Being thin. Fuck you Grazia. Fuck you Heat. Fuck you Closer. Aside from your bizarre anorexia inflicting,schizophrenic ‘mean girls’ outbursts (OMGZ she is SO fat….jesus, would you look at how vomit inducingly thin she’s got?) you really have got it ALL wrong. Men (well men that aren’t perma-tanned, steroid weirdos) are not in to girls who look like they would snap. I know this is obvious and it really doesn’t need to be written down for probably the 2,376,890th time on the internet, but girls who are a bit more grown on the bone are way hotter. Not obese girls though, they’re gross….(teehee, get it?)

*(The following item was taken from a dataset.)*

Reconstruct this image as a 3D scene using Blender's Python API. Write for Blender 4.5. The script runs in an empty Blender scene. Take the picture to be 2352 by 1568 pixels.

Skinny jeans. I have bald patches on the back of my legs from wearing skinny jeans for ages – just a warning to anyone who’s been doing the same. I might just have slow developing leg alopecia though. Other than that, apparently they’re really bad for your balls – so alongside all the smoking and resting your dick in microwaves that you’ve been doing – ain’t gonna be no swimmers left in your milk pouch. They’re fine on girls though – especially on fine girls.